Born to Rise: My Story
By Sergio Kun Agüero and Daniel Frescó
Trinity Mirror Sport Media, 2015
On first glance, Born to Rise: My Story looks like classic Christmas football fan fodder. On the cover, Agüero roars out of a football pitch in a plain light blue shirt (Manchester City obviously refused to give image rights), his Elvish tattoo on display. His name is big and central, next to that of his best friend Lionel Messi, who provides a pretty insipid three-page foreword.
However, take a second look, and you notice the size of the book. At 540 pages, Born to Rise is a hefty tome, the football autobiography equivalent of an old-school epic. So what exactly is there to fill all of those pages? The answer is – shock horror – plenty.
But first, a bit of a spoiler: this isn’t really an autobiography, or even a David Winner/Dennis Bergkamp-style fusion. There are first-person Agüero extracts dotted throughout but this is largely a biography written by Argentinian journalist Daniel Frescó.
On the whole, this format is a positive thing, especially for Agüero’s early years in Argentina where Frescó is able to call upon an impressive array of personal and professional sources. 200 pages into the book and ‘Kun’ is still only 13 years-old, excelling in the Independiente youth teams. For British fans, this incredible, pre-City detail is surely a real selling point. Perhaps most interesting of all is the groundbreaking financial/legal relationship between Agüero and the IMG group. And if you feel things are moving too slowly, there are boxes detailing his career highlights (debut, first goal, the Premier League winner against QPR) peppered throughout.

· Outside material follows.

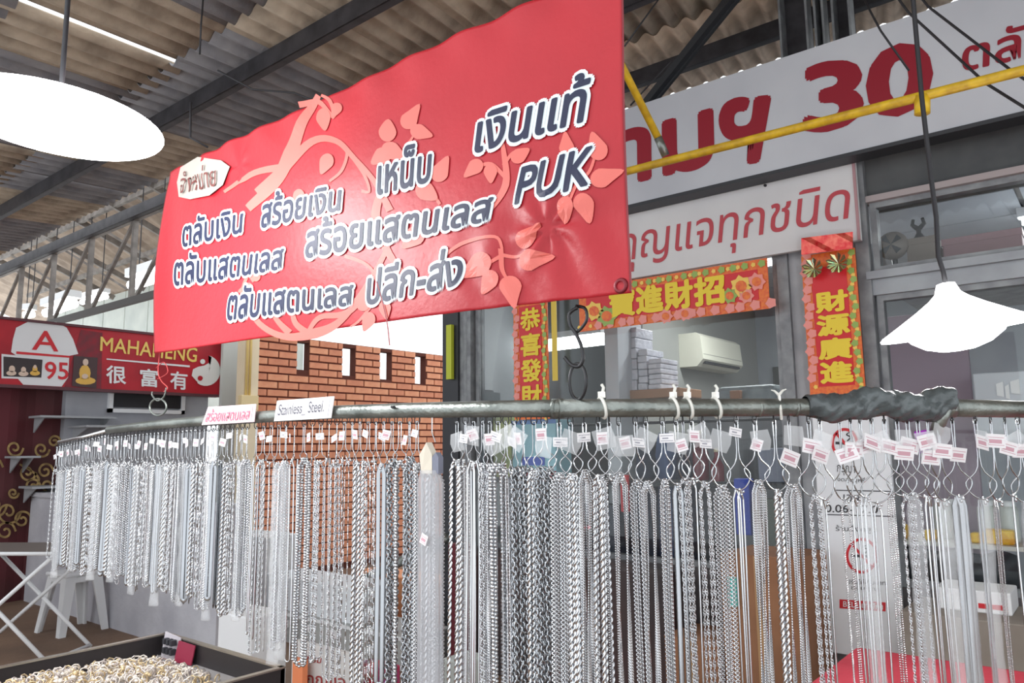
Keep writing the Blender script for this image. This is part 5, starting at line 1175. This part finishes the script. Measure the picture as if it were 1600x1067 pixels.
for i in range(1500):
    u = rng.beta(1.6, 1.9); v = rng.beta(1.3, 1.1)
    h = .052 * max(0, 1 - ((u - .42) / .5) ** 2) * min(1, (v + .02) * 3.5)
    c = V((xT0 + .02 + (xT1 - xT0 - .04) * u, yT - .05 - (D_ - .08) * v, zt3 + .012 + h * rng.rand() ** .4)); mb.cur = rng.randint(3)
    if i % 3: ev, ef = torus(.007 + .005 * rng.rand(), .0018, 7, 4, 1.1)
    else: ev, ef = octa(.005 + .003 * rng.rand())
    q_ = Matrix.Rotation(rng.rand() * 6, 3, 'X') @ Matrix.Rotation(rng.rand() * 6, 3, 'Y'); mb.add([c + q_ @ V(x) for x in ev], ef)
hp = mb.build('trinket_heap', [mat('pearl', (236, 226, 214), .25), mat('gold_trinket', (224, 200, 158), .3, .5), mat('silver_trinket', (226, 216, 210), .25, .5)], None, True, kind='stuff')
tag(hp, 'heap of small pearly, silver and gold trinkets filling the black tray', 'trinkets')
e = empty('label_card', trp(.14, .04, zt3 + .02), 'small grey and maroon printed card leaning in the tray corner', 'card')
p = trp(.08, .05, zt3 + .01); MB().prism([p, p + V((.07, .01, 0)), p + V((.07, .02, .06)), p + V((0, .01, .07))], (0, .003, 0)).build('card', mat('card_grey', (190, 184, 190), .6), e)
MB().prism([p + V((.075, .0, 0)), p + V((.15, .01, 0)), p + V((.15, .02, .05)), p + V((.075, .012, .055))], (0, .003, 0)).build('card', mat('card_maroon', (140, 30, 60), .6), e)
for k_ in range(6): MB().box(p + V((.012 + .02 * (k_ % 3), -.004, .015 + .025 * (k_ // 3))), p + V((.024 + .02 * (k_ % 3), .012, .03 + .025 * (k_ // 3)))).build('printed_square', ink, e)
dt = empty('display_table', (xT0 + .5, yT - .5, 0), 'plain grey stall table standing under the black trinket tray', 'table')
MB().box((xT0 - .02, yT - 1.0, zt3 - .03), (xT1 + .03, yT + .02, zt3 - .001)).build('tabletop', mat('table_grey', (120, 118, 118), .6), dt)
for x in (xT0 + .02, xT1): 
    for y in (yT - .95, yT - .02): MB().box((x - .015, y - .015, 0), (x + .015, y + .015, zt3 - .03)).build('leg', STEEL, dt)
# white goods behind the chains
def pbx(nm, px0, py0, px1, py1, Y, dep, m, lab, cat, bev=.01, fl=False): return bx(nm, px0, py0, px1, py1, Y, dep, m, lab, cat, bev=bev, floor=fl)
e, x0, x1, z0, z1 = pbx('white_bucket', 340, 960, 392, 1010, 2.3, .22, WHITE, 'white plastic crate on floor between tray and low wall', 'crate', fl=True)
e, x0, x1, z0, z1 = pbx('foam_box', 352, 842, 416, 905, 3.6, .3, WHITE, 'white foam box behind the chains below the pink card', 'box', fl=True)
MB().box((x0 - .01, 3.59, z1), (x1 + .01, 3.91, z1 + .03)).build('lid', WHITE, e)
e, x0, x1, z0, z1 = pbx('white_bench', 412, 908, 560, 968, 3.5, .35, mat('bench_white', (226, 230, 234), .5), 'long white foam slab resting on the grey trolley behind the chains', 'slab')
e, x0, x1, z0, z1 = pbx('grey_trolley', 395, 972, 640, 1100, 3.45, .4, mat('trolley_grey', (172, 174, 172), .5, 0, (150, 152, 150), 3), 'wide pale grey trolley behind the middle chains', 'trolley')
for k_ in range(4): MB().box((x0 + .1 + .28 * k_, 3.44, z1 - .1), (x0 + .16 + .28 * k_, 3.45, z1 - .05)).build('label_patch', PAPER, e)
MB().box((x0, 3.435, z1 - .02), (x1, 3.45, z1)).build('edge_rail', WHITE, e)
e, x0, x1, z0, z1 = pbx('orange_counter', 548, 902, 700, 985, 4.4, .3, mat('orange_panel', (238, 166, 120), .6, 0, (226, 146, 102), 4), 'pale orange counter panel in front of the brick wall', 'counter')
for f in (.33, .66): MB().box((x0 + (x1 - x0) * f - .01, 4.39, z0), (x0 + (x1 - x0) * f + .01, 4.4, z1)).build('panel_joint', mat('joint_dark', (150, 96, 70), .6), e)
e = empty('grey_pipe_leg', onY(600, 890, 3.9), 'thick grey pipe slanting up behind the thin chains by the brick wall', 'pipe')
MB().tube([onY(528, 926, 3.9), onY(610, 885, 3.9), onY(700, 840, 3.9)], .035, 14).build('pipe', STEEL, e, True); MB().tube([onY(521, 930, 3.9), onY(530, 925, 3.9)], .042, 14).build('end_cap', DARK, e, True)
Yq = 2.3
e, x0, x1, z0, z1 = pbx('poster_board', 455, 1012, 560, 1120, Yq, .03, mat('posterboard', (206, 204, 202), .6), 'grey-white notice board with red Thai words below the chunky chains', 'board', .002)
w_ = lambda a1, b1: onY(a1, b1, Yq)
txt('ซ่อม', [w_(480, 1020), w_(504, 1024), w_(502, 1036), w_(480, 1034)], mat('rust_ink', (150, 50, 50), .6), e, .01, off=O2)
txt('กุญแจ', [w_(480, 1054), w_(540, 1060), w_(540, 1082), w_(480, 1076)], mat('rust_ink', (0, 0, 0)), e, .01, off=O2)
pbx('orange_strip', 456, 1030, 472, 1110, Yq - .06, .03, mat('orange_deep', (232, 138, 92), .6), 'narrow orange strip along the edge of the notice board', 'strip', .002)
pbx('red_blue_pack', 555, 1040, 600, 1110, 2.4, .1, mat('red_pack', (196, 44, 56), .5, 0, (60, 80, 150), 8), 'red and blue package at the foot of the thin chains', 'package')
pbx('white_cabinet_low', 690, 1032, 725, 1120, 3.0, .2, mat('cab_pale', (190, 196, 192), .5), 'small pale cabinet corner right of the plastic sleeve', 'cabinet')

The downside to the format is that at times, Born to Rise feels a little too much like a propaganda piece. Agüero’s controversial departure from Atlético Madrid (he refused to celebrate goals as he tried to force through a transfer) is described in the dry language of a PR document: ‘throughout these times, Sergio left nobody in doubt as to his allegiance towards Atleti, identifying with the club’s values and adopting them as his own, as for him befits such a compliment. Elsewhere, the writing reads like a CV: ‘Kun had learnt to balance the obligations that come with such prominence with being able to enjoy his free time.’
These detours into bland biography aside, Born to Rise is a refreshingly comprehensive look at one of the best footballers in the world, and particularly the rise itself, from dirt pitches in an Argentinian slum to international tournaments and top European league titles. 500-plus pages may seem daunting if not excessive but Agüero’s rags to riches story is certainly worth reading.